*Work to do*:
Please give back word for word the lines below, from the first one through the one with "M_STEEL, table, angle=50)".

::::::::::

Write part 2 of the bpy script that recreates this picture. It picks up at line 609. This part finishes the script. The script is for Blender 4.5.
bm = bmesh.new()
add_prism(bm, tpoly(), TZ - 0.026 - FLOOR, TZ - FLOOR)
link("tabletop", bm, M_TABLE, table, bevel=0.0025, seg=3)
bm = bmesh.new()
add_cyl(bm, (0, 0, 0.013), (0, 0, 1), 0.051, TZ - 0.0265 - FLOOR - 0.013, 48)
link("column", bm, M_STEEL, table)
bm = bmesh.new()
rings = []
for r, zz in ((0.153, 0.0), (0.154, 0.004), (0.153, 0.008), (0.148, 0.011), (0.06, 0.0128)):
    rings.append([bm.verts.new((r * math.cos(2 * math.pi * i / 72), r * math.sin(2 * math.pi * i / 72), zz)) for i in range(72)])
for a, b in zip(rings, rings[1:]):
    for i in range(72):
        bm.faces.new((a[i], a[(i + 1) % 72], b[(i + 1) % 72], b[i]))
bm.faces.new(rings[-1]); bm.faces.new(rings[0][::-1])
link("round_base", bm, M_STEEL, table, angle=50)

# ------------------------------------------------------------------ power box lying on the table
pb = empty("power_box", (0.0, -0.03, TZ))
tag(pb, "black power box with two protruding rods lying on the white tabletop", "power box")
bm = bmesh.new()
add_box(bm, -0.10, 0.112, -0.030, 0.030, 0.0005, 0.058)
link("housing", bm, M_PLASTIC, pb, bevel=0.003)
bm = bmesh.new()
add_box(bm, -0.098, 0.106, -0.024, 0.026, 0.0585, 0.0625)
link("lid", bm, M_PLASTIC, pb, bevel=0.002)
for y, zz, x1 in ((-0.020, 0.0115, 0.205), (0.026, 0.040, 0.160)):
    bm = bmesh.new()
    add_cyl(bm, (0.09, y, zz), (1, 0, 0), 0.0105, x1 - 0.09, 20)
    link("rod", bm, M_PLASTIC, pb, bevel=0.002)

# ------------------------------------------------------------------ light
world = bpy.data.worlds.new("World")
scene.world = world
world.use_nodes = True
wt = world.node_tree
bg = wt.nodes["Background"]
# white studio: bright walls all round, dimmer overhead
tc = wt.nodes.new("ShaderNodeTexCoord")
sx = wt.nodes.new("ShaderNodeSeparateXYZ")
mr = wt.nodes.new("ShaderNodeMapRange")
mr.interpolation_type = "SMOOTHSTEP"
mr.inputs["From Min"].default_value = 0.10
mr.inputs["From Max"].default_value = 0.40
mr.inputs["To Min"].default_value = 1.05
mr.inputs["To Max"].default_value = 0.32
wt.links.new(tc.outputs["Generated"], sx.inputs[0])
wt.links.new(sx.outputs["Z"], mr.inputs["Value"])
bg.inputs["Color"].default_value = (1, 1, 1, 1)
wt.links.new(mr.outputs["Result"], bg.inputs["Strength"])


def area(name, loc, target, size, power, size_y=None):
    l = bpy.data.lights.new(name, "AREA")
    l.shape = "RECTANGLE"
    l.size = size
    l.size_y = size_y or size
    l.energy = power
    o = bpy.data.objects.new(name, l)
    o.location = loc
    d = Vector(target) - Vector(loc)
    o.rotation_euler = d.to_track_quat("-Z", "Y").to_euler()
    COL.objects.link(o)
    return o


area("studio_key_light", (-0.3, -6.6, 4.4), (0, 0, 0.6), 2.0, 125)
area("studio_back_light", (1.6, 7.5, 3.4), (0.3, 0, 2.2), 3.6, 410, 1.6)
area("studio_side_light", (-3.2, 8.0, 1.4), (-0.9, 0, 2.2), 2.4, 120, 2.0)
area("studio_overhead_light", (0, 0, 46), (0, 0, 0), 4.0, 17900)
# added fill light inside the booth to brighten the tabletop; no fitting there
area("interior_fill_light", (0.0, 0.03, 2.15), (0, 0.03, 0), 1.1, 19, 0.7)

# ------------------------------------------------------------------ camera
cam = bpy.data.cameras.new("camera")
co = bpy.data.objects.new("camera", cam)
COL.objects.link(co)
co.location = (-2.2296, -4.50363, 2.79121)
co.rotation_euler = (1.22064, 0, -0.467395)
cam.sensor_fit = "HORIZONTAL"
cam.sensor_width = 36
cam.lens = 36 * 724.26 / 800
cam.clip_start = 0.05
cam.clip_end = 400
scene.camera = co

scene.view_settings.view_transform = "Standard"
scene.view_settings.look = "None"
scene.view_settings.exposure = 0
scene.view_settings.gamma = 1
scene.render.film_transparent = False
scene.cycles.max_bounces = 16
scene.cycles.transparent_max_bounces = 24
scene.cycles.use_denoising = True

::::::::::

*Solution to the exercise*:
Write part 2 of the bpy script that recreates this picture. It picks up at line 609. This part finishes the script. The script is for Blender 4.5.
bm = bmesh.new()
add_prism(bm, tpoly(), TZ - 0.026 - FLOOR, TZ - FLOOR)
link("tabletop", bm, M_TABLE, table, bevel=0.0025, seg=3)
bm = bmesh.new()
add_cyl(bm, (0, 0, 0.013), (0, 0, 1), 0.051, TZ - 0.0265 - FLOOR - 0.013, 48)
link("column", bm, M_STEEL, table)
bm = bmesh.new()
rings = []
for r, zz in ((0.153, 0.0), (0.154, 0.004), (0.153, 0.008), (0.148, 0.011), (0.06, 0.0128)):
    rings.append([bm.verts.new((r * math.cos(2 * math.pi * i / 72), r * math.sin(2 * math.pi * i / 72), zz)) for i in range(72)])
for a, b in zip(rings, rings[1:]):
    for i in range(72):
        bm.faces.new((a[i], a[(i + 1) % 72], b[(i + 1) % 72], b[i]))
bm.faces.new(rings[-1]); bm.faces.new(rings[0][::-1])
link("round_base", bm, M_STEEL, table, angle=50)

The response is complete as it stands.